DIRECTION:
Render every entry exactly as it appears.

Saved data entries:
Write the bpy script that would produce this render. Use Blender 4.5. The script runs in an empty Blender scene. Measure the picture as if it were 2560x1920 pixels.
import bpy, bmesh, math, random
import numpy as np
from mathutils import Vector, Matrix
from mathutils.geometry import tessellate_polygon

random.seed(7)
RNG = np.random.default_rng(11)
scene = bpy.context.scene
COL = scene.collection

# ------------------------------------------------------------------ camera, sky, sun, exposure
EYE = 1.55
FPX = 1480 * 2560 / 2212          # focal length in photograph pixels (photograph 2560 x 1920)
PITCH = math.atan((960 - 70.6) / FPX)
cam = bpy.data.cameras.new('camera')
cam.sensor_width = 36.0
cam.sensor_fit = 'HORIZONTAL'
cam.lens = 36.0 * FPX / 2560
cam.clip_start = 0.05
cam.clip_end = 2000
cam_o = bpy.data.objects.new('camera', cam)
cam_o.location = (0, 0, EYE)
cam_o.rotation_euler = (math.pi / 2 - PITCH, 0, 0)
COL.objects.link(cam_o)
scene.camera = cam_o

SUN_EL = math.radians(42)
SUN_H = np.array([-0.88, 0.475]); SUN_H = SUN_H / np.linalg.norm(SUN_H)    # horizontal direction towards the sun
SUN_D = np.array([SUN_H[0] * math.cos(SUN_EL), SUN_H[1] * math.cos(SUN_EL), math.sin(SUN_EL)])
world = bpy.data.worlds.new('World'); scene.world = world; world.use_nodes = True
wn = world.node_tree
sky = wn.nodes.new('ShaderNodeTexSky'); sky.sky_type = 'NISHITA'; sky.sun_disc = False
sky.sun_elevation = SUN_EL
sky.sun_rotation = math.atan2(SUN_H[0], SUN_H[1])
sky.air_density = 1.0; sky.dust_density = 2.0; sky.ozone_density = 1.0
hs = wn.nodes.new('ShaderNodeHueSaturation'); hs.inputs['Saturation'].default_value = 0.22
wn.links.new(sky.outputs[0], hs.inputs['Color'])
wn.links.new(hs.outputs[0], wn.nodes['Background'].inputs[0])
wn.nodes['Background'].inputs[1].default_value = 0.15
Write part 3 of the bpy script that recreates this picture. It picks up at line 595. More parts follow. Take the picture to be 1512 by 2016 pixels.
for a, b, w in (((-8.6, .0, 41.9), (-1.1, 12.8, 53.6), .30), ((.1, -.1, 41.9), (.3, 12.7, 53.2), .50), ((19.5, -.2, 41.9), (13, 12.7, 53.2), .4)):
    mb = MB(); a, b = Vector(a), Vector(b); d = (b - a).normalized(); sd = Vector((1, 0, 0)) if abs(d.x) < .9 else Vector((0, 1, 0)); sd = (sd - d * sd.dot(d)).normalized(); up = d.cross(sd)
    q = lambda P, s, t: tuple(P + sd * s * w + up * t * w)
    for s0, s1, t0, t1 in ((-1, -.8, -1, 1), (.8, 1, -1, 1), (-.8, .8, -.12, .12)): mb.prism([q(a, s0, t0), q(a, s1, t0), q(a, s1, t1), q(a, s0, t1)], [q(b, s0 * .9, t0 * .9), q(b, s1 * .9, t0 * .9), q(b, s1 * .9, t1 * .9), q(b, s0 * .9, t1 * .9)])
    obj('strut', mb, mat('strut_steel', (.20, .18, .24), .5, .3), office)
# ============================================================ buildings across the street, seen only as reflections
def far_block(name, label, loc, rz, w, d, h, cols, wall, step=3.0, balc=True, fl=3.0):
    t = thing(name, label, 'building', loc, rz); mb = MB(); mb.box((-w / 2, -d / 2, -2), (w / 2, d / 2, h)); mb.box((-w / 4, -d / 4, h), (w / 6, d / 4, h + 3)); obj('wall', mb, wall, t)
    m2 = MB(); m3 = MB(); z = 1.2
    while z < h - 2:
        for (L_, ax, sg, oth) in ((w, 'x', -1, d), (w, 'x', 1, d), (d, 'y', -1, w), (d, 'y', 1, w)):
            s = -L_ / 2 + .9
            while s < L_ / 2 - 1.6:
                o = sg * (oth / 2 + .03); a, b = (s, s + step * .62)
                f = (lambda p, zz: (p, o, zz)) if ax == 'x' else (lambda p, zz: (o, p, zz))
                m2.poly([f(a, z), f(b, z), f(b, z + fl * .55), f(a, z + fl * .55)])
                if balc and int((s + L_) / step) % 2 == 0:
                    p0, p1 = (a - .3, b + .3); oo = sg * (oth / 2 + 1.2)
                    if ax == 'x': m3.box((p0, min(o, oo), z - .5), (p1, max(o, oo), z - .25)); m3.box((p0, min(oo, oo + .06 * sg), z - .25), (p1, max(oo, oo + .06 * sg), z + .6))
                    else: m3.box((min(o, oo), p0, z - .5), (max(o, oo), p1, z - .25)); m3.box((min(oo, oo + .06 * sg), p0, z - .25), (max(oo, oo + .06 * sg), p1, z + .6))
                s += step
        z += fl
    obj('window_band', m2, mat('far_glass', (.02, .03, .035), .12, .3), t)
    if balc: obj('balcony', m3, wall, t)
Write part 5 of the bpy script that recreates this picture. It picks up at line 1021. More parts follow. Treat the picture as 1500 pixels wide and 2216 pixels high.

RESPONSE FOR THIS EXERCISE:
Write the bpy script that would produce this render. Use Blender 4.5. The script runs in an empty Blender scene. Measure the picture as if it were 2560x1920 pixels.
import bpy, bmesh, math, random
import numpy as np
from mathutils import Vector, Matrix
from mathutils.geometry import tessellate_polygon

random.seed(7)
RNG = np.random.default_rng(11)
scene = bpy.context.scene
COL = scene.collection

# ------------------------------------------------------------------ camera, sky, sun, exposure
EYE = 1.55
FPX = 1480 * 2560 / 2212          # focal length in photograph pixels (photograph 2560 x 1920)
PITCH = math.atan((960 - 70.6) / FPX)
cam = bpy.data.cameras.new('camera')
cam.sensor_width = 36.0
cam.sensor_fit = 'HORIZONTAL'
cam.lens = 36.0 * FPX / 2560
cam.clip_start = 0.05
cam.clip_end = 2000
cam_o = bpy.data.objects.new('camera', cam)
cam_o.location = (0, 0, EYE)
cam_o.rotation_euler = (math.pi / 2 - PITCH, 0, 0)
COL.objects.link(cam_o)
scene.camera = cam_o

SUN_EL = math.radians(42)
SUN_H = np.array([-0.88, 0.475]); SUN_H = SUN_H / np.linalg.norm(SUN_H)    # horizontal direction towards the sun
SUN_D = np.array([SUN_H[0] * math.cos(SUN_EL), SUN_H[1] * math.cos(SUN_EL), math.sin(SUN_EL)])
world = bpy.data.worlds.new('World'); scene.world = world; world.use_nodes = True
wn = world.node_tree
sky = wn.nodes.new('ShaderNodeTexSky'); sky.sky_type = 'NISHITA'; sky.sun_disc = False
sky.sun_elevation = SUN_EL
sky.sun_rotation = math.atan2(SUN_H[0], SUN_H[1])
sky.air_density = 1.0; sky.dust_density = 2.0; sky.ozone_density = 1.0
hs = wn.nodes.new('ShaderNodeHueSaturation'); hs.inputs['Saturation'].default_value = 0.22
wn.links.new(sky.outputs[0], hs.inputs['Color'])
wn.links.new(hs.outputs[0], wn.nodes['Background'].inputs[0])
wn.nodes['Background'].inputs[1].default_value = 0.15
Write part 3 of the bpy script that recreates this picture. It picks up at line 595. More parts follow. Take the picture to be 1512 by 2016 pixels.
for a, b, w in (((-8.6, .0, 41.9), (-1.1, 12.8, 53.6), .30), ((.1, -.1, 41.9), (.3, 12.7, 53.2), .50), ((19.5, -.2, 41.9), (13, 12.7, 53.2), .4)):
    mb = MB(); a, b = Vector(a), Vector(b); d = (b - a).normalized(); sd = Vector((1, 0, 0)) if abs(d.x) < .9 else Vector((0, 1, 0)); sd = (sd - d * sd.dot(d)).normalized(); up = d.cross(sd)
    q = lambda P, s, t: tuple(P + sd * s * w + up * t * w)
    for s0, s1, t0, t1 in ((-1, -.8, -1, 1), (.8, 1, -1, 1), (-.8, .8, -.12, .12)): mb.prism([q(a, s0, t0), q(a, s1, t0), q(a, s1, t1), q(a, s0, t1)], [q(b, s0 * .9, t0 * .9), q(b, s1 * .9, t0 * .9), q(b, s1 * .9, t1 * .9), q(b, s0 * .9, t1 * .9)])
    obj('strut', mb, mat('strut_steel', (.20, .18, .24), .5, .3), office)
# ============================================================ buildings across the street, seen only as reflections
def far_block(name, label, loc, rz, w, d, h, cols, wall, step=3.0, balc=True, fl=3.0):
    t = thing(name, label, 'building', loc, rz); mb = MB(); mb.box((-w / 2, -d / 2, -2), (w / 2, d / 2, h)); mb.box((-w / 4, -d / 4, h), (w / 6, d / 4, h + 3)); obj('wall', mb, wall, t)
    m2 = MB(); m3 = MB(); z = 1.2
    while z < h - 2:
        for (L_, ax, sg, oth) in ((w, 'x', -1, d), (w, 'x', 1, d), (d, 'y', -1, w), (d, 'y', 1, w)):
            s = -L_ / 2 + .9
            while s < L_ / 2 - 1.6:
                o = sg * (oth / 2 + .03); a, b = (s, s + step * .62)
                f = (lambda p, zz: (p, o, zz)) if ax == 'x' else (lambda p, zz: (o, p, zz))
                m2.poly([f(a, z), f(b, z), f(b, z + fl * .55), f(a, z + fl * .55)])
                if balc and int((s + L_) / step) % 2 == 0:
                    p0, p1 = (a - .3, b + .3); oo = sg * (oth / 2 + 1.2)
                    if ax == 'x': m3.box((p0, min(o, oo), z - .5), (p1, max(o, oo), z - .25)); m3.box((p0, min(oo, oo + .06 * sg), z - .25), (p1, max(oo, oo + .06 * sg), z + .6))
                    else: m3.box((min(o, oo), p0, z - .5), (max(o, oo), p1, z - .25)); m3.box((min(oo, oo + .06 * sg), p0, z - .25), (max(oo, oo + .06 * sg), p1, z + .6))
                s += step
        z += fl
    obj('window_band', m2, mat('far_glass', (.02, .03, .035), .12, .3), t)
    if balc: obj('balcony', m3, wall, t)
Write part 5 of the bpy script that recreates this picture. It picks up at line 1021. More parts follow. Treat the picture as 1500 pixels wide and 2216 pixels high.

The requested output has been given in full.